As for trust, at the most basic level, having another human to help is a huge asset in WH space. You aren't just some guy in a blob.
There are many things you don't know about WH space. So yes it is going to feel like you're a little kid being ordered around without being told why. For example, since you are in a Moros you know how to do capital escalations right? Opsec, what to shoot, how to fit? Or should I order you to do things so you don't get my caps killed? I'm going to order you to do stuff the first time just to be sure, because WH space is just as dangerous for me as it is for you.
Do I need to tell you that we have sites and we are going to run them? Where to go? We are going to a site in a wormhole system to kill sleepers, and if you are in k-space you may not be able to get there. My advice would be to learn enough so you don't feel like a child (mindslave).

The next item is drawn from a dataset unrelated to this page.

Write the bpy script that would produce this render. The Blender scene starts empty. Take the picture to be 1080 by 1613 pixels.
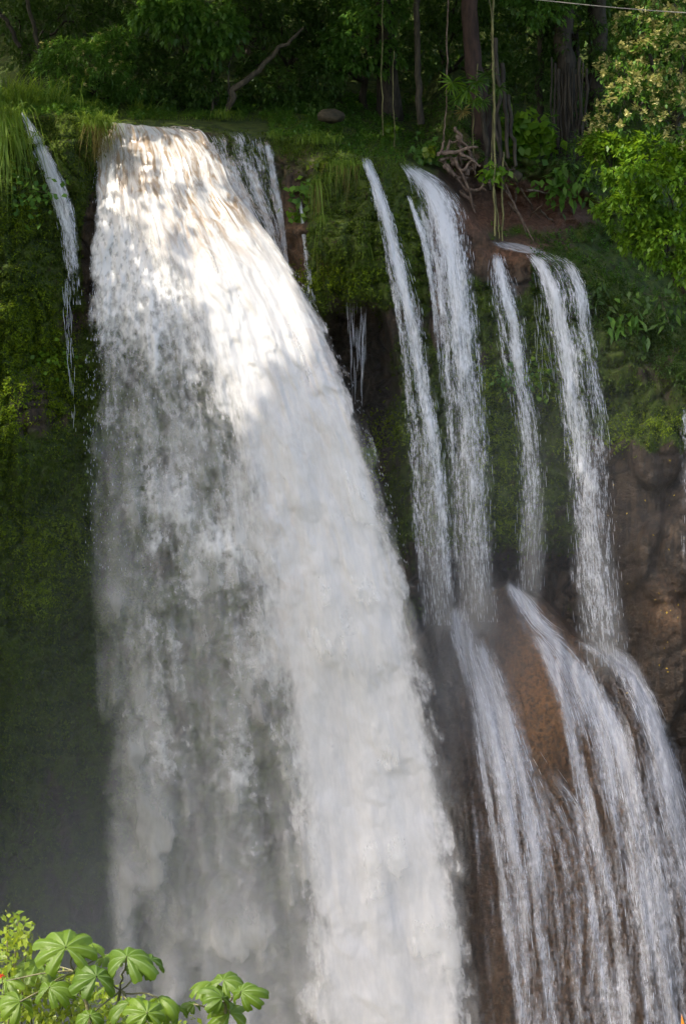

If you are just looking for something to write about, WH space would be a great place to step up your ganking. Plenty of carebears in shiny BSs. I would much rather read a blog where your victims could actually shoot back. Yes you can do it solo if need be.
"He is clearly stating that WH is not compatible with his play style."
he clearly has no frame of reference to come to this conclusion, having never tried it.
@Gevlon: "No way I go WH space, unless I can figure out how to cooperate with people using automated and secure methods, protocols, guides and so on instead of "sit tight and do as I say". Since CCP doesn't consider WH space a priority, it's clear that I can't hope for developer help. So now I'd say with 99.99% probability that I won't be in a wormhole in my EVE life."
What does that mean? Is a LFR tool with friendly fire turned off what you want? How is WH space any different from when you joined TEST?
"Now what? What did I won?"
You can say that about absolutely any arbitrary objective, especially if you're to prove a point. For me many things are about not just the end, but the journey too. Inevitably you're going to die and be forgotten, even if you do something great that is forever remembered in universal conciousness eventually the universe is going to peter out so anything you do is pretty irrelevant so why do things solely to check the boxes in your quest log?